Vilde Frang, Nils Mönkemeyer, Claudio Bohórquez sind Namen, die sich schon längst im Musikbetrieb durchgesetzt haben. Lara Boschkor, Jonian Ilias Kadesha, Seiji Okamoto, Karolina Errera und Julia Hagen, zwischen 1992 und 1999 geboren, werden, so wie sie jetzt das Podium im Großen Saal beherrschten, wohl auch ihren Weg machen. Manchmal waren die Jungen fast ganz unter sich – so bei einigen Sätzen aus Dimitri Schostakowitschs g-Moll-Klavierquintett von 1940 (exzellenter pianistischer Begleiter des Abends war Michail Lifits). Immer fiel dabei ein extrem zurückhaltender, sehr lyrischer Ton auf, der Schostakowitsch besonders gut bekam, bei Antonín Dvoráks „Dumka“ aus seinem 2. Klavierquintett aber doch zu viel noblen Trauerflor und unfrischen Lyrismus mit sich führte. Instrumentaltechnisch wurde oberstes Niveau geboten, auch eine Souveränität in der Artikulation, die verblüffte.
Wo die „Alten“ (bei Brahms etwa) eher extravertiert und expressiv ihre Klangbildung gestalteten, da blieben die „Jungen“ durchgängig sublimer, introvertierter und auf homogene Klangbildung bedacht. Manchmal schien man sich auf die geänderte Saalakustik mit ihren vielen leeren Plätzen nicht gut eingestellt zu haben. Magerkeit, dünne, fast wispernd nur ans Ohr des Zuhörers gelangende Klangemissionen schwebten im Raum, die sich auch noch ungut mit dem tinnitus-artigen Geräusch der Frischluftumwälzanlage vermischten.
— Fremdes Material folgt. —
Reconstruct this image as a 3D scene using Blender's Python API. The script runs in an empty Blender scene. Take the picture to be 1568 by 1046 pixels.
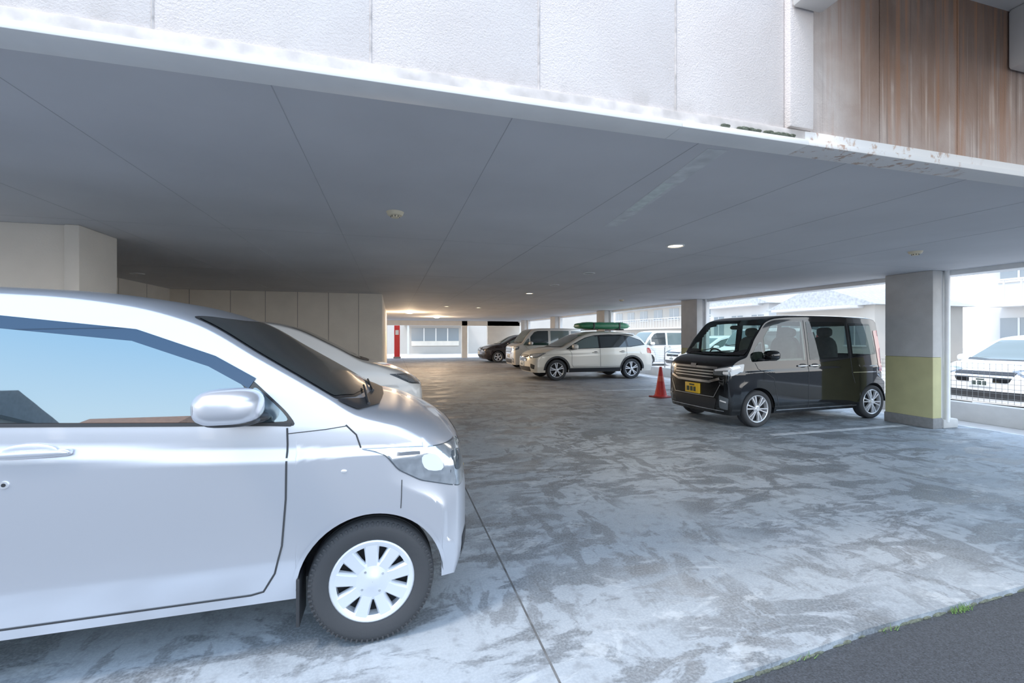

Begonnen hatte der Abend furios mit einem Satz von Hugo Wolfs „Italienischer Serenade“ in G-Dur. Das war ein phänomenaler Einstieg in extrem angezogenem Tempo. Wie getupft und gestrichelt dabei und die gestischen Kehren und Wendungen in großer Brillanz bewältigt. Ein spätromantisch-motorischer Prä-Expressionismus, der unter der Primaria-Leitung Vilde Frangs stand.
Am Ende wurde das Presto aus Felix Mendelssohn Bartholdys Es-Dur-Oktett von „Alten“ und „Jungen“ gemeinsam bestritten. Eine ähnliche Parforcejagd wie zu Beginn. Nur dass hier pure Bogenstrich-Rasanz herrschte, die zwar mit ihrem Dauerstretta-Populismus den Applaus provozierte, das Stück aber zur Etüde für Zappelphilippe degradierte.